An RCMP spokesperson said the “Project Wide Awake” program is still in the design stage — which is short of “official” implementation that requires a report on effects to personal privacy.

Micheal Vonn of the BC Civil Liberties Association isn’t surprised. She said a claim that a project is in the design stage is typical of the steps that police use to dodge public accountability checks for new technologies.

Project Wide Awake, first reported by The Tyee, is an RCMP initiative to monitor Canadians’ social media use. The initial claimed use was to respond to existing criminal investigations, but the RCMP expanded the program to use monitoring to prevent potential crimes.

The RCMP has been using social media monitoring software since at least February 2018. But the force has classified the project as in a “design phase” while it is taking steps towards officially implementing it, it stated. 
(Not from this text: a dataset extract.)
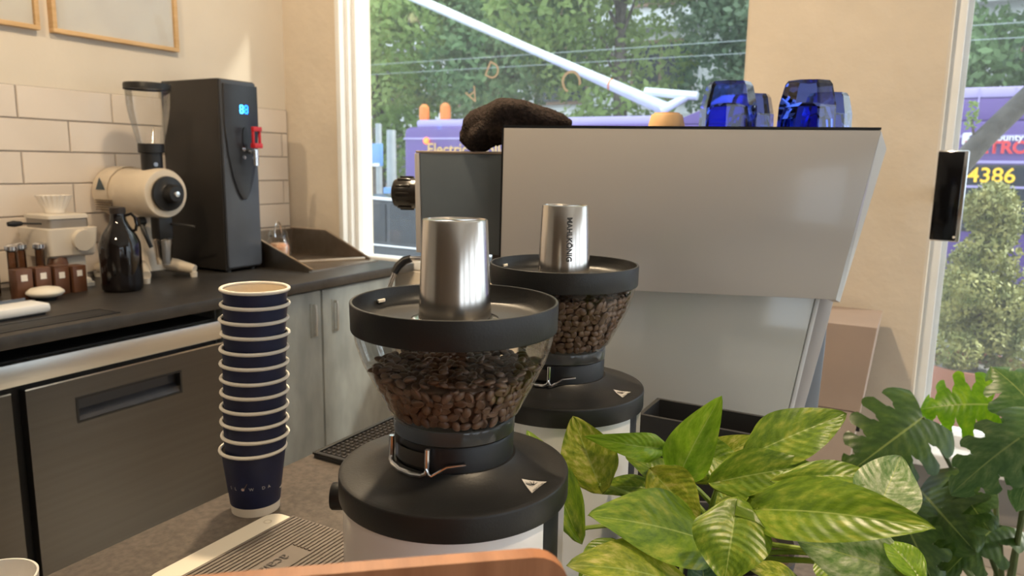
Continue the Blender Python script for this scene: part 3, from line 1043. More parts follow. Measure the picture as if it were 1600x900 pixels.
# ------------------------------------------------------------------ stack of paper cups
def cup_stack():
    base = at(400, 793, Z=BZ)
    ord_ = ['topmost of the stack', 'second from the top', 'third from the top', 'fourth from the top', 'fifth from the top', 'sixth from the top',
            'sixth from the bottom', 'fifth from the bottom', 'fourth from the bottom', 'third from the bottom', 'second from the bottom', 'at the very bottom with printed lettering']
    Hc = hypot(base.x, base.y)
    z_rim0 = at(397, 697, H=Hc).z - BZ      # bottom cup rim height above counter
    z_top = at(397, 449, H=Hc).z - BZ
    step = (z_top - z_rim0) / 11
    rt, rb = .0435, .0325
    h = z_rim0
    wall_me = MB().lathe([(rb + (rt - .0012 - rb) * .14, h * .14), (rt - .0012, h - .003)], 56).mesh('cup_wall', M_navy, 60)
    base_me = MB().lathe([(0, .006), (rb - .003, .006), (rb - .002, 0), (rb, 0), (rb + (rt - .0012 - rb) * .14, h * .14)], 56).mesh('cup_base_band', M_paper, 30)
    ins_me = MB().lathe([(0, .008), (rb - .002, .008), (rt - .003, h - .002)], 56).mesh('cup_lining', mat('cup_lining_cream', (.86, .74, .56), .5, var=.02), 30)
    # rolled rim
    rr = .0025
    rim_me = MB().lathe([(rt + rr * cos(a), h - .001 + rr * sin(a)) for a in [2 * pi * i / 10 for i in range(11)]], 56).mesh('cup_rim', M_paper, 80)
    rnd = random.Random(5)
    for i in range(12):
        k = 11 - i           # height index from bottom
        dx, dy = rnd.uniform(-.0009, .0009), rnd.uniform(-.0009, .0009)
        if k == 0: dx = dy = 0
        t = thing('paper_cup', 'navy paper cup with white rim, ' + ord_[i], 'cup', (base.x + dx + R0.x * .0009 * k, base.y + dy + R0.y * .0009 * k, BZ + .0005 + k * step), YAW, 'stacked navy paper cups')
        t.rotation_euler.x = rnd.uniform(-.012, .012) if k else 0
        t.rotation_euler.y = .02 if k else 0
        obj('cup_wall', wall_me, t)
        obj('cup_rim', rim_me, t)
        obj('cup_lining', ins_me, t)
        obj('cup_base_band', base_me, t)
        if k == 0:
            M_pr = mat('cup_print', (.62, .60, .60), .5)
            yaw0 = radians(-90) - radians(20)
            def wrap(x, y):
                z = h * .47 + y
                r = rb + (rt - .0012 - rb) * z / h + .0003
                a = yaw0 + radians(18) + x / r
                return Vector((r * cos(a), r * sin(a), z))
            def put(s, x, sz=.0062):
                text('cup_lettering', s, sz, M_pr, t, lambda u, v: wrap(u + x, v))
            for s, x in (('S', -.0215), ('L', -.0130), ('W', .0095), ('D', .0255), ('A', .0335)):
                put(s, x)
            text('cup_lettering', 'O', .0062, M_pr, t, lambda u, v: wrap(u - .002, v))
            MB().raw([wrap(-.002 + .0016 * cos(a), .0016 * sin(a)) for a in [2 * pi * q / 10 for q in range(10)]], [tuple(range(10))]).build('print_dot', mat('print_peach', (.8, .55, .45), .5), t, None)
            MB().raw([wrap(-.0006, .001), wrap(.0000, .0006), wrap(.0048, .0088), wrap(.0044, .009)], [(0, 1, 2, 3)]).build('print_stroke', mat('print_brown', (.35, .22, .14), .5), t, None)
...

Canada’s Privacy Commissioner guidelines state that departments “must submit final PIA [privacy impact assessments] before they implement programs or services.” The measure is a safeguard to ensure privacy impacts are assessed before programs are in place. The institution must also prepare a publicly available summary of its findings on the assessments.

The RCMP told The Tyee this month that Project Wide Awake was in the design stage. But it also confirmed the software had been available to the RCMP for criminal investigative and intelligence purposes for more than a year.